Facebook.com/Adele

OLYMPIA, Wash. — Washington state Sen. Marko Liias suspects that ticket bots are creating skyrocketing prices for the July 26 Adele concert at Seattle’s Key Arena — and he is asking the state Attorney General’s Office to investigate the matter.

markoliias
Marko Liias

The Washington Legislature overwhelmingly passed a law in 2015 to outlaw the use of ticket bots at Attorney General Bob Ferguson’s request. “Recent press reports of widespread inflation for the Adele concert suggest that bots may have been used in this instance,” Liias wrote to Ferguson on Tuesday.

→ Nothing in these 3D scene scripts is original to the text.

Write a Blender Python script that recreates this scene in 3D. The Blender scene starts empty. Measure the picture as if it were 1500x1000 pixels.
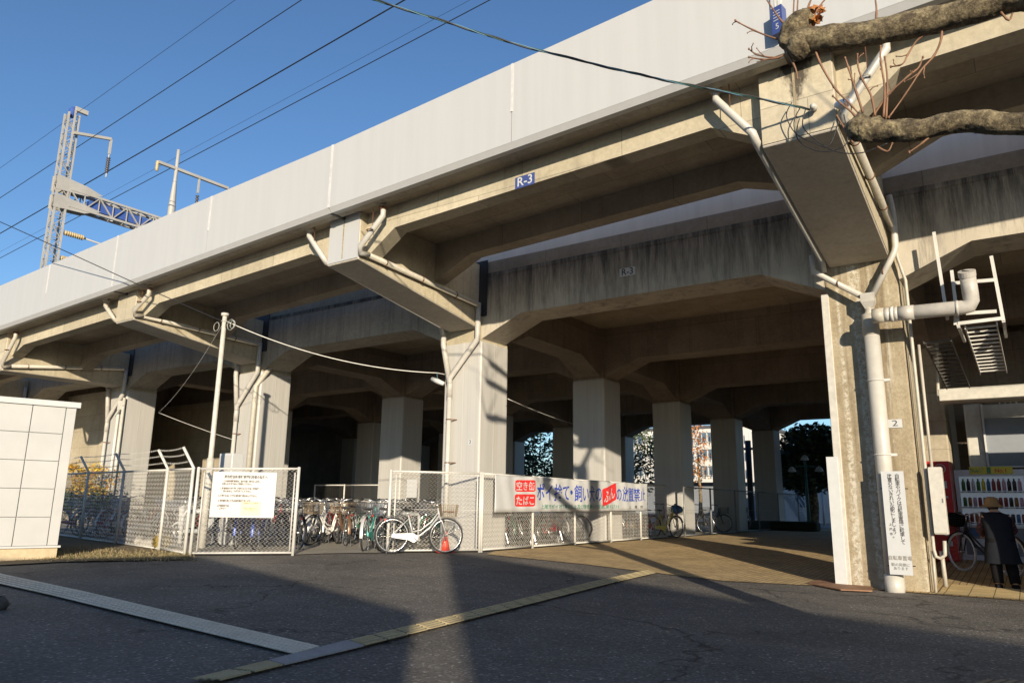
import bpy, math, random
from math import sin, cos, pi, radians, sqrt, atan2
from mathutils import Vector, Matrix
random.seed(7)
V = Vector
SC = bpy.context.scene
COL = SC.collection

# ------------------------------------------------------------------ camera frame
F = 1081.0; CU, CV = 750.0, 500.0; CAMH = 1.2
def _ray(u, v): return V((u - CU, -(v - CV), F))
_up = _ray(820, -4440).normalized()
_Y = _ray(1515, 747); _Y = (_Y - _up * _Y.dot(_up)).normalized()
_X = _Y.cross(_up)
if _X.x < 0: _X = -_X
R3 = Matrix((_X, _Y, _up))                       # camera (x right, y up, z forward) -> world
CAM = V((0, 0, CAMH))
def W(u, v): return R3 @ _ray(u, v)
def atz(u, v, z=0.0):
    d = W(u, v); return CAM + d * ((z - CAMH) / d.z)
def aty(u, v, y):
    d = W(u, v); return CAM + d * (y / d.y)
def atx(u, v, x):
    d = W(u, v); return CAM + d * (x / d.x)
def G(x, y):
    a = min(1, max(0, (-x - 2.3) / 7.2)) * min(1, max(0, (y - 2) / 8))
    b = min(1, max(0, (y - 13) / 5))
    return 0.2 * max(a, b)
def onG(u, v):
    p = atz(u, v, 0.1)
    for _ in range(12): p = atz(u, v, G(p.x, p.y))
    return p

# ------------------------------------------------------------------ materials
MATS = {}
def _m(name):
    m = bpy.data.materials.new(name); m.use_nodes = True
    nt = m.node_tree; b = nt.nodes['Principled BSDF']
    MATS[name] = m
    return m, nt, b
def N(nt, t, **k):
    n = nt.nodes.new(t)
    for a, b in k.items():
        if a in n.inputs: n.inputs[a].default_value = b
        else: setattr(n, a, b)
    return n
def ramp(nt, fac, stops):
    r = nt.nodes.new('ShaderNodeValToRGB'); nt.links.new(fac, r.inputs[0])
    e = r.color_ramp.elements
    e[0].position, e[0].color = stops[0][0], (*stops[0][1], 1)
    e[1].position, e[1].color = stops[-1][0], (*stops[-1][1], 1)
    for p, c in stops[1:-1]:
        x = e.new(p); x.color = (*c, 1)
    return r.outputs[0]
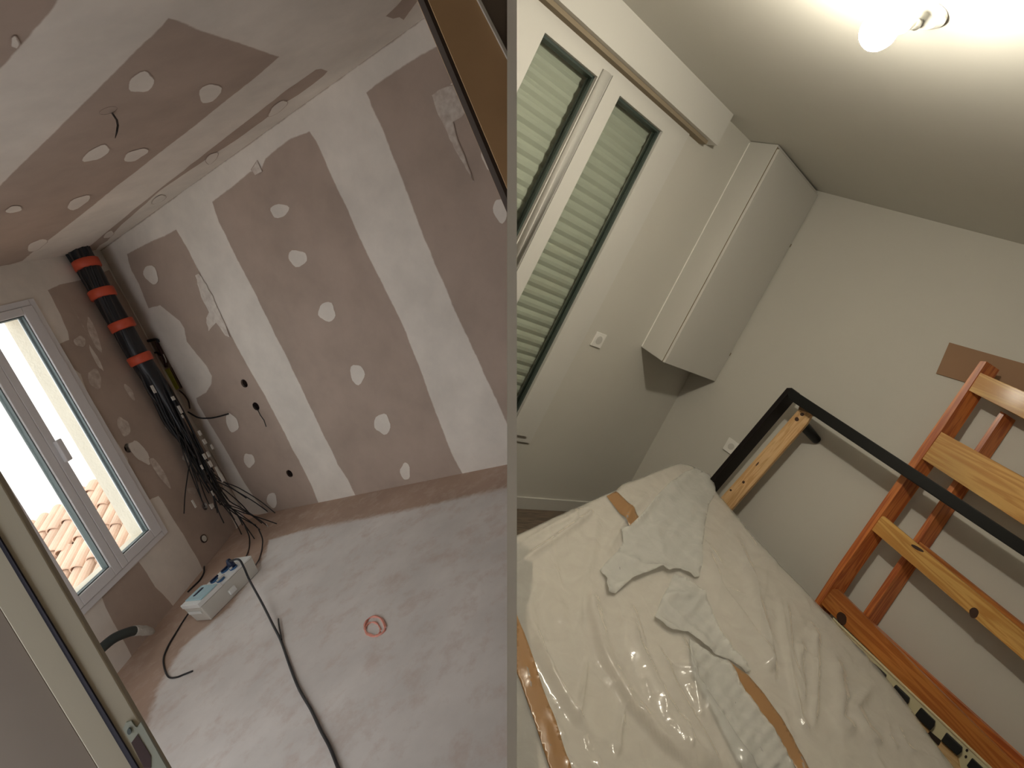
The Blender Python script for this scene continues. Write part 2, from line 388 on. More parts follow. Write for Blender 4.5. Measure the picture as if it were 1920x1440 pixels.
def circ(c, r, ax, ay, n=14): return [c + r * (ax * math.cos(2 * math.pi * k / n) + ay * math.sin(2 * math.pi * k / n)) for k in range(n)]
SA = 5.3; AA = 3.45
floorA = shell('floor_left', M_FLOOR_A, [fpA(-.3, -.3), fpA(SA + .1, -.3), fpA(SA + .1, AA + .1), fpA(-.3, AA + .1)], [], -UA * .12, cover=0.0)
# main wall, with the holes cut for boxes
def lhole(x, y, r=0.032): c = hit(LA, x, y); return circ(c, r, nrm(-H1), nrm(VA))
HOLES_L = [(458, 719, .034), (480, 762, .034), (543, 888, .032)]
niche = [hit(LA, *p) for p in [(285, 634), (294, 633), (342, 727), (320, 738), (300, 720)]]
NICHE = [(276, 640), (294, 634), (343, 728), (316, 742)]
niche = [hit(LA, *p) for p in NICHE]
wallL = shell('wall_right', M_PB, [lp(-.0, 0), lp(SA, 0), lp(SA, BT), lp(-.0, BT)], [lhole(*h) for h in HOLES_L] + [niche], -LA[0] * .013, cover=0.0)
backL = shell('wall_backing', M_DARKBOX, [lp(-.3, 0, -.1), lp(SA, 0, -.1), lp(SA, BT, -.1), lp(-.3, BT, -.1)], [], -LA[0] * .05)
HOLES_W = [(240, 840, .033), (384, 949, .030)]
wholes = [circ(hit(WA, x, y), r, nrm(-H2), nrm(VA)) for x, y, r in HOLES_W]
win = [wp(.84, .42), wp(1.80, .42), wp(1.80, 2.19), wp(.84, 2.19)]
wallW = shell('wall_window', M_PB, [wp(0, 0), wp(AA, 0), wp(AA, BT), wp(0, BT)], wholes + [win], -WA[0] * .06, cover=1.0)
shell('wall_outside', M_CREAM, [wp(-.3, -.3, -.061), wp(AA + .3, -.3, -.061), wp(AA + .3, BT + .2, -.061), wp(-.3, BT + .2, -.061)],
      [[wp(.93, .50, -.061), wp(1.67, .50, -.061), wp(1.67, 2.14, -.061), wp(.93, 2.14, -.061)]], -WA[0] * .11)
def ceilp(s, a): return fpA(s, a) + (topA - CA0)
hc = hit(CA, 203, 207); ce = nrm(H1 - UA * (H1 @ UA))
ceilA = shell('ceiling_left', M_PB, [ceilp(-.05, -.05), ceilp(SA + .1, -.05), ceilp(SA + .1, AA + .1), ceilp(-.05, AA + .1)],
              [circ(hc, .034, ce, np.cross(UA, ce)), [hit(CA, *p) for p in [(129, 489), (146, 475), (178, 470), (183, 476), (150, 492)]]], UA * .013, cover=1.0)
shell('ceiling_void', M_DARKBOX, [ceilp(-.3, -.3) + UA * .18, ceilp(SA + .1, -.3) + UA * .18, ceilp(SA + .1, AA + .1) + UA * .18, ceilp(-.3, AA + .1) + UA * .18], [], UA * .05)
# far left wall of that room with a large unseen opening added to let in daylight; hallway behind the camera
def ap(s, b, d=0.0): return fpA(s, AA) + VA * b + H2 * d
shell('wall_left', M_PB, [ap(-.1, 0), ap(SA, 0), ap(SA, BT), ap(-.1, BT)], [[ap(.5, .1), ap(2.3, .1), ap(2.3, 2.3), ap(.5, 2.3)]], -H2 * .1, cover=1.0)
def bp_(a, b): return fpA(SA, a) + VA * b
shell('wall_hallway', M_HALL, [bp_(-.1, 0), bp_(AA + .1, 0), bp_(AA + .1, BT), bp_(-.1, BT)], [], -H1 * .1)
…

“The use of ticket bots is profiteering, plain and simple. It’s unfair, it’s exploitative, and it’s illegal,” Liias, D-Lynnwood, said in a press release. “Last year, the Legislature passed a law prohibiting this practice. If bots have been used to purchase Adele tickets, this should be prosecuted.”

Adele tickets are running from $35 to $145 on Ticketmaster. The Ticketmaster site for the Adele concert has a box to mark as an anti-bot measure.

“Ticket bot” or “bot” are slang terms for Internet robot or ticket robot. This software can order tickets thousands of times faster than a human can do so with fingers. And those buyers can then resell the tickets, driving up prices.

Lurking computer software can scarf up 40 percent of the tickets for a concert or show before you have a chance to go on the Internet to buy your own, according to 2015 testimony in Olympia on the bill by Rep. Kevin Van De Wege, D-Sequim, which the Legislature passed. Van De Wege’s law declared this as an unfair or deceptive practice under the Washington Consumer Protection Act.

Bots also have legitimate purposes, and account for 56 percent of all traffic on the Internet, according to a Wired magazine story in December 2014. The Wired story estimated roughly 20 percent of the bots on the Internet could be classified as “malicious,” but those bots could account for up to 80 percent of the traffic on some websites.

Regulating ticket bots is relatively uncharted territory. At least 13 states have laws similar to what Washington’s Legislature approved, including Oregon and California.

In 2013, the New York Times wrote that Ticketmaster had filed a federal lawsuit in Los Angeles against 21 people, accusing them of using bots to buy up to 200,000 tickets a day prior to the tickets becoming available to the general public and then reselling the tickets at a profit. The lawsuit alleged that the practice violated Ticketmaster’s sales terms, and damaged the corporation’s reputation.